海が好きという共通項で結ばれたご主人と奥様。だから、最初は南国の香りがするようなそんな家にしたいと思っていました。
多分、家づくりにおける最初のターニングポイントは1階の「土間」。古くて味のあるビンテージの車やバイクが好きなご主人が、奥にある庭にバイクを置くことができるように、と思い、1階を縦断するように作られた土間のあるプランを提案しました。最初は、Sさんご夫妻、その土間プランに戸惑いを隠せなかったそうです。しかしよくよく考えてみると、「これはこれで使いやすいのでは?」と考えるようになり、この土間プランを採用。ここから、1階がいっぺんに「和一色」になりました。藤沢にある古道具屋で購入した、建具を窓枠や部屋やトイレの戸に使ったり、壁には、昔の蔵の雰囲気もするような、土壁を塗ったり、縁側のような上がりかまちを作ったり。所々に置かれたレトロなインテリアや照明、そして、1階に作られた土間と、それらの建具の雰囲気が相まって、それはまるで京都の町屋のよう。「風情」という言葉がぴったりはまる、日本人なら、老若男女問わずどこか懐かしい気持ちになるような空間になりました。

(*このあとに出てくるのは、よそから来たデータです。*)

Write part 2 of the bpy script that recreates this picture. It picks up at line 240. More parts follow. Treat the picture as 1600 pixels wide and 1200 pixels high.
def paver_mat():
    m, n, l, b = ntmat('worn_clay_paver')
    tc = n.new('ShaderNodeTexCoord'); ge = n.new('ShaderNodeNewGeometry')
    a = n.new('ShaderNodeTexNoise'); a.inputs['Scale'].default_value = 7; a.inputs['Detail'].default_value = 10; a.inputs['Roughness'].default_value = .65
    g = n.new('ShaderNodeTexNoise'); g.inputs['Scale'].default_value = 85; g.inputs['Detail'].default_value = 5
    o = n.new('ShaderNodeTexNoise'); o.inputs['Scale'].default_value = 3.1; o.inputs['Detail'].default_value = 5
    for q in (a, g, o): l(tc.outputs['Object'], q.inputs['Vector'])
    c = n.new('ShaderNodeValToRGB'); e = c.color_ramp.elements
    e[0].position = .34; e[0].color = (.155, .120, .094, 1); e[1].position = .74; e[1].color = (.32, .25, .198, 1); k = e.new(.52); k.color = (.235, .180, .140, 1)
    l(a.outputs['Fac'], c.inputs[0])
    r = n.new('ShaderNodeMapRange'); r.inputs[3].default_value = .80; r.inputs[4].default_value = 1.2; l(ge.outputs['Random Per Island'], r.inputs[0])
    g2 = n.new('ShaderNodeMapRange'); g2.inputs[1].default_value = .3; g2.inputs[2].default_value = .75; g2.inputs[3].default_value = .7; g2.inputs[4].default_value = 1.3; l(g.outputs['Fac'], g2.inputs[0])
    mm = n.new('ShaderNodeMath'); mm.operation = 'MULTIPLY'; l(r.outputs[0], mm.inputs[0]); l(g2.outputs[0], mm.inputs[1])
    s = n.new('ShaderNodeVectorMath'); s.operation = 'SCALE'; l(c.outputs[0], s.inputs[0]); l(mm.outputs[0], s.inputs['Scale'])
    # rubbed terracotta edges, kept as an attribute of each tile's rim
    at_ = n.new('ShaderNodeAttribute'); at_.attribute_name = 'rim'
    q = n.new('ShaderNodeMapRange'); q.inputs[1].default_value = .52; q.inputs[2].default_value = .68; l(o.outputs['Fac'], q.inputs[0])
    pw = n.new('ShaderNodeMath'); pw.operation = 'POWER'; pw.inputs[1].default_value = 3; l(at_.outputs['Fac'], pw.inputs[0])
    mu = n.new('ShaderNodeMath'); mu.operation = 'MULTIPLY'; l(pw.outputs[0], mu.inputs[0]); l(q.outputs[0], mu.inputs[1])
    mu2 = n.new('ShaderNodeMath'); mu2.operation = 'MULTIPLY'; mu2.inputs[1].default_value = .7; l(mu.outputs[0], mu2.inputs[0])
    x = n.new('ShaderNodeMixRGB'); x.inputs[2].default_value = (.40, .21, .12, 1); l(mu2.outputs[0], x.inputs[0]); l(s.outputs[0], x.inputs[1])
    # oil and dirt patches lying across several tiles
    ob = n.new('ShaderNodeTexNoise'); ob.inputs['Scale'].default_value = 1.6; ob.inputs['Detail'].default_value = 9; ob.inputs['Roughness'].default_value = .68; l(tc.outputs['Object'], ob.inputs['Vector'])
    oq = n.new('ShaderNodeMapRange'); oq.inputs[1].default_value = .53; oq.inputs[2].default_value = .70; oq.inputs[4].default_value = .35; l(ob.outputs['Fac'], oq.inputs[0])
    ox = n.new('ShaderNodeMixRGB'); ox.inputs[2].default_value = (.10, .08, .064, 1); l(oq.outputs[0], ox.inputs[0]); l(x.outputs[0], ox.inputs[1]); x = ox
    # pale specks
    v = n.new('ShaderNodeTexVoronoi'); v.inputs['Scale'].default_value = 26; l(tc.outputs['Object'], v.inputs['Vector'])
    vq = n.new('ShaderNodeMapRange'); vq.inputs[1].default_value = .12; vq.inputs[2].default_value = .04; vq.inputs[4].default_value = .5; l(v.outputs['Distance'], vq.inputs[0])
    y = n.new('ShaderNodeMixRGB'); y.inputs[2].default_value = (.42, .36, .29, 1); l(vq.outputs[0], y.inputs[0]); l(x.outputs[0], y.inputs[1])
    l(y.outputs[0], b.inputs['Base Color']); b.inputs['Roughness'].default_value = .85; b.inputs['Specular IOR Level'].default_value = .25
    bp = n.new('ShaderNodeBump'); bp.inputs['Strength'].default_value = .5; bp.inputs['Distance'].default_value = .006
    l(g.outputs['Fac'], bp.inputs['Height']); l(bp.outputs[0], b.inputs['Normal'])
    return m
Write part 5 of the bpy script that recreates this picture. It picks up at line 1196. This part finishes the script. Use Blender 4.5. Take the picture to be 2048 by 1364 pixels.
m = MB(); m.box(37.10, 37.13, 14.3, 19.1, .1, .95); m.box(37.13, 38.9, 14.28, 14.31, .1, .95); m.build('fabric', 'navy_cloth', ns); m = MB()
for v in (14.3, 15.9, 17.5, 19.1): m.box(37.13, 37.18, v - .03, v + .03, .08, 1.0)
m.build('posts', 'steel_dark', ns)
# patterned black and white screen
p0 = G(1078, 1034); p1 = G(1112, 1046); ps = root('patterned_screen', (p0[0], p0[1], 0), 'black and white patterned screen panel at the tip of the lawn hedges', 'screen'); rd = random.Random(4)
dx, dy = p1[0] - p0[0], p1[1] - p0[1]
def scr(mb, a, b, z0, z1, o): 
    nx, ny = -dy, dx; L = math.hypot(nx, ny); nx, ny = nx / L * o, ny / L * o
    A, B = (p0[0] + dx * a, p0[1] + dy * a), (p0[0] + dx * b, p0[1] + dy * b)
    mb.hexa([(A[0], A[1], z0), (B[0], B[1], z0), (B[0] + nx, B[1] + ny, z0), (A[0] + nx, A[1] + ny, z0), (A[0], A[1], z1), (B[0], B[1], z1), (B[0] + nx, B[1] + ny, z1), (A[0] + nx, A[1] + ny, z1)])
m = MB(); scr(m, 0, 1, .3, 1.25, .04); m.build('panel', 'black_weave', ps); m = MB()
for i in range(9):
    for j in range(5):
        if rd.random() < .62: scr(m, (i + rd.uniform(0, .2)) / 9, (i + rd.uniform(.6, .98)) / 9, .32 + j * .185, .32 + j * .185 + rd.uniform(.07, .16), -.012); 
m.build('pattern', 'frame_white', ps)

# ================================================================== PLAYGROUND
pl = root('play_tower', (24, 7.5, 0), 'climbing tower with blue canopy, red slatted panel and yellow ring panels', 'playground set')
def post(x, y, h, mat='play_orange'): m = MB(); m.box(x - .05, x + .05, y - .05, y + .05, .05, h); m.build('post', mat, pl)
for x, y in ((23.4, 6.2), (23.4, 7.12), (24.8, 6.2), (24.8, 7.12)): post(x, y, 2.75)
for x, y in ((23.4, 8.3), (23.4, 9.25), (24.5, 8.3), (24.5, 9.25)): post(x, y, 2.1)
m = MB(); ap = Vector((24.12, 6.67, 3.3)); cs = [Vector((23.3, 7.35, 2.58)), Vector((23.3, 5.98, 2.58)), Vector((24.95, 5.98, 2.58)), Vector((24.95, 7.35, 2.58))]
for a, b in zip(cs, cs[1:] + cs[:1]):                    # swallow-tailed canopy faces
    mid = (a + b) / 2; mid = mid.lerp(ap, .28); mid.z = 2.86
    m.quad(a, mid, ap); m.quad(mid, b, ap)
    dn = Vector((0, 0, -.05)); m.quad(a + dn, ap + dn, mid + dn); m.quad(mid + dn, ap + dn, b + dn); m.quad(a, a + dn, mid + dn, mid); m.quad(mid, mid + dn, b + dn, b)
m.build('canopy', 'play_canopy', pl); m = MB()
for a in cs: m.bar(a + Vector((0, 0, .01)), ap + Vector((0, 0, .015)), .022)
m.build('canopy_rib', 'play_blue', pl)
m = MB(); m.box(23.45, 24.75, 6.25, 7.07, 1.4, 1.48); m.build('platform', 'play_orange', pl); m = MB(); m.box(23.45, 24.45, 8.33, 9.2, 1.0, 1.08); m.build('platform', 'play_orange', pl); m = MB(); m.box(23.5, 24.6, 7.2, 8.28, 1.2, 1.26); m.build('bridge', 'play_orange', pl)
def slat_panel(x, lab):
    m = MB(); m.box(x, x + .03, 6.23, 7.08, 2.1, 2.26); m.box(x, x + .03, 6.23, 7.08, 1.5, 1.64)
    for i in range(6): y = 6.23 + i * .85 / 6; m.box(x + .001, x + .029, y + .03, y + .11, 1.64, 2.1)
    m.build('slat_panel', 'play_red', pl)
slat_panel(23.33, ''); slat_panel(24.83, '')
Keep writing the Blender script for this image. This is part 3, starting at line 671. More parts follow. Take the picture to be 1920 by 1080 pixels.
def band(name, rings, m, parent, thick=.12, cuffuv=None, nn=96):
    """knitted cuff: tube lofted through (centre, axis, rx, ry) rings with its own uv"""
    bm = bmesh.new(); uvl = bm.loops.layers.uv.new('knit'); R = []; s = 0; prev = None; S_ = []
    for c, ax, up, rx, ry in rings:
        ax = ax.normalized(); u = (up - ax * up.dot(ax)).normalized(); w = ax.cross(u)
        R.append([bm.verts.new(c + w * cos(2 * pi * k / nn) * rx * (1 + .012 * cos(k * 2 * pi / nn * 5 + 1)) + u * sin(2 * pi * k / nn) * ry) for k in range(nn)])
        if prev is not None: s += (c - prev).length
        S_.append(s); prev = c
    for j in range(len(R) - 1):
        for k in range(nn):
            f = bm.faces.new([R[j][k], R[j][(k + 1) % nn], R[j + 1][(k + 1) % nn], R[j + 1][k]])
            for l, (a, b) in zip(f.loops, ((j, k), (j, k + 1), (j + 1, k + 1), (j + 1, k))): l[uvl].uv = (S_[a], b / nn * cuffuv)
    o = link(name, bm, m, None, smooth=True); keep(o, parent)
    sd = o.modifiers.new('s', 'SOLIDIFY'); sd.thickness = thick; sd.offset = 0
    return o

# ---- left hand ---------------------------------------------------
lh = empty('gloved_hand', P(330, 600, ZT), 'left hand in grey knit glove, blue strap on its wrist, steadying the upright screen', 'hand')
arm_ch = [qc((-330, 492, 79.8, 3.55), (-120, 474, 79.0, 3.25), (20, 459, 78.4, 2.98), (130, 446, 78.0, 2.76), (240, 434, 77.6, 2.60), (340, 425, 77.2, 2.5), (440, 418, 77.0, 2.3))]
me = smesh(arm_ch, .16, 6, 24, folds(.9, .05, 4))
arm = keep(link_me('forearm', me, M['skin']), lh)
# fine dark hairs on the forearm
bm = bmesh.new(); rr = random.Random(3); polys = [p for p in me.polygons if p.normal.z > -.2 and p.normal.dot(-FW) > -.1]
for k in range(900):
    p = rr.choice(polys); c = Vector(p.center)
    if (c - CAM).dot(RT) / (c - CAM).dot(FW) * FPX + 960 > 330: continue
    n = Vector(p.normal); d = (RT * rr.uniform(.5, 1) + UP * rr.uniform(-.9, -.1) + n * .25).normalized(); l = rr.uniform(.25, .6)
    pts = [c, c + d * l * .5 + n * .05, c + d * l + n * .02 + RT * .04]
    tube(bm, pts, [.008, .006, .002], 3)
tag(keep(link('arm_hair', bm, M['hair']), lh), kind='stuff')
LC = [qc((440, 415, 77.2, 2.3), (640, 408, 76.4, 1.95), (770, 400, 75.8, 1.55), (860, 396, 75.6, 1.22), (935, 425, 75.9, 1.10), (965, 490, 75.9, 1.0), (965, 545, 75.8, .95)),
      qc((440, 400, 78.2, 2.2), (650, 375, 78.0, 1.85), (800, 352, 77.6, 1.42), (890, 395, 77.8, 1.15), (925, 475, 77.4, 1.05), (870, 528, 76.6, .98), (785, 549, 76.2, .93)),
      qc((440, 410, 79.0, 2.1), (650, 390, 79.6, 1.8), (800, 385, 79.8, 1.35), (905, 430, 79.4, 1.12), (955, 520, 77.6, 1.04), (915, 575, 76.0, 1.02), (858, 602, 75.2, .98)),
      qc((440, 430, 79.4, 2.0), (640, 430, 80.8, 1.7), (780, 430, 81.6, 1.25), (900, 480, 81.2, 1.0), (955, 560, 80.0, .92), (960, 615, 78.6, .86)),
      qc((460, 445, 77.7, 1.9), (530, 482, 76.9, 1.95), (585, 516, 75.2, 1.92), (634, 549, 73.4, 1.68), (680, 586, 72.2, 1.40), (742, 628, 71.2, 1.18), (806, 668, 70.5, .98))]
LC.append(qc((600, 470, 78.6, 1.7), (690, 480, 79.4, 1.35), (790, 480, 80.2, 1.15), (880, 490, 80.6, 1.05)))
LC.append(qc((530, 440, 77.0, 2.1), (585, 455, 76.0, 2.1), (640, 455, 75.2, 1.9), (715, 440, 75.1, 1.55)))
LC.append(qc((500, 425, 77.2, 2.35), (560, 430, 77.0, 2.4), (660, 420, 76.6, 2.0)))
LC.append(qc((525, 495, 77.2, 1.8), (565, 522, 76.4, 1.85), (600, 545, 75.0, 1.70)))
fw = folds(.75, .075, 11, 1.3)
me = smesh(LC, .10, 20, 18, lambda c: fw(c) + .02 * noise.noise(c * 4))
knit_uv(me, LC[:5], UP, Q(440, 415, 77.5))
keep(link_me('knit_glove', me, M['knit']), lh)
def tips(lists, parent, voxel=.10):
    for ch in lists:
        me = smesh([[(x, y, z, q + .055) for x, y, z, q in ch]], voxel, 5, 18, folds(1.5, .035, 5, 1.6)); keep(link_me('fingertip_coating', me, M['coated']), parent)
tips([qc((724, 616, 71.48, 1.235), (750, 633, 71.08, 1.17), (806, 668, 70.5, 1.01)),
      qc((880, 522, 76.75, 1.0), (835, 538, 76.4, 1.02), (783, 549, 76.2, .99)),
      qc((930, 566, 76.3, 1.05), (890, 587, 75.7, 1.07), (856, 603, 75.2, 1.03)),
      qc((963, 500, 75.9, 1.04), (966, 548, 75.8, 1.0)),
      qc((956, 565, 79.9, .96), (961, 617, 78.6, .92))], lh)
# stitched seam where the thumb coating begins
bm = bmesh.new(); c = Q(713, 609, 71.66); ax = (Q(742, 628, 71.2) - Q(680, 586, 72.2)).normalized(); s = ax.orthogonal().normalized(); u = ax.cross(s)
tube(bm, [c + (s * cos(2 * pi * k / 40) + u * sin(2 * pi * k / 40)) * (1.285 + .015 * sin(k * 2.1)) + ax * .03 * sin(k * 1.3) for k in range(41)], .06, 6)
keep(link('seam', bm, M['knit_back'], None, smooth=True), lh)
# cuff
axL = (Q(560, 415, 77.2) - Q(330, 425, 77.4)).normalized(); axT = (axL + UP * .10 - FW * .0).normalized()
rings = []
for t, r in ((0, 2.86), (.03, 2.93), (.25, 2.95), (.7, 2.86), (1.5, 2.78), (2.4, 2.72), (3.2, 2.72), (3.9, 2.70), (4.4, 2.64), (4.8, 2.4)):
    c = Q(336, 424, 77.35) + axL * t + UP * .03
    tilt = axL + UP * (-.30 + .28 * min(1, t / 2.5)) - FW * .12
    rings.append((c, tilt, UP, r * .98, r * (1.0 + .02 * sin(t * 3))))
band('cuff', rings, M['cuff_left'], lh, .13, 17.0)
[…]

2階に上がると、そこは1階とはうって変わって、南国の香り漂う、モダンな雰囲気。そう、この2階には、最初の希望である南国の空気が再現されているのでした。広いリビングと、続きになったウッドデッキ。光と風をめいっぱい取り込んで、部屋に飾ったモンステラもとっても気持ちよさそう。
ご主人は、車やバイクが大好き、という事で、S邸を建てる時の大きな希望のひとつがビルトインガレージ。ガレージの大きさは、メンテナンスがしやすいようにちょっと大きめ。さらにsolasioの提案で、車の下にはメンテナンス用のピットも出来ました。
この家に住むようになってから、前よりももっと古くて味のある和のものに心惹かれるようになったというおふたり。休みの日には、近くでやっている骨董市にも出かけるのだとか。そうそう、元々は白い木張りのアメリカンな外観にしようと思っていたものが、最終的には木の質感をそのまま生かした、茶色い木張りの外観になった事も、「和のもの」に惹かれるようになった事と無関係でないかもしれません。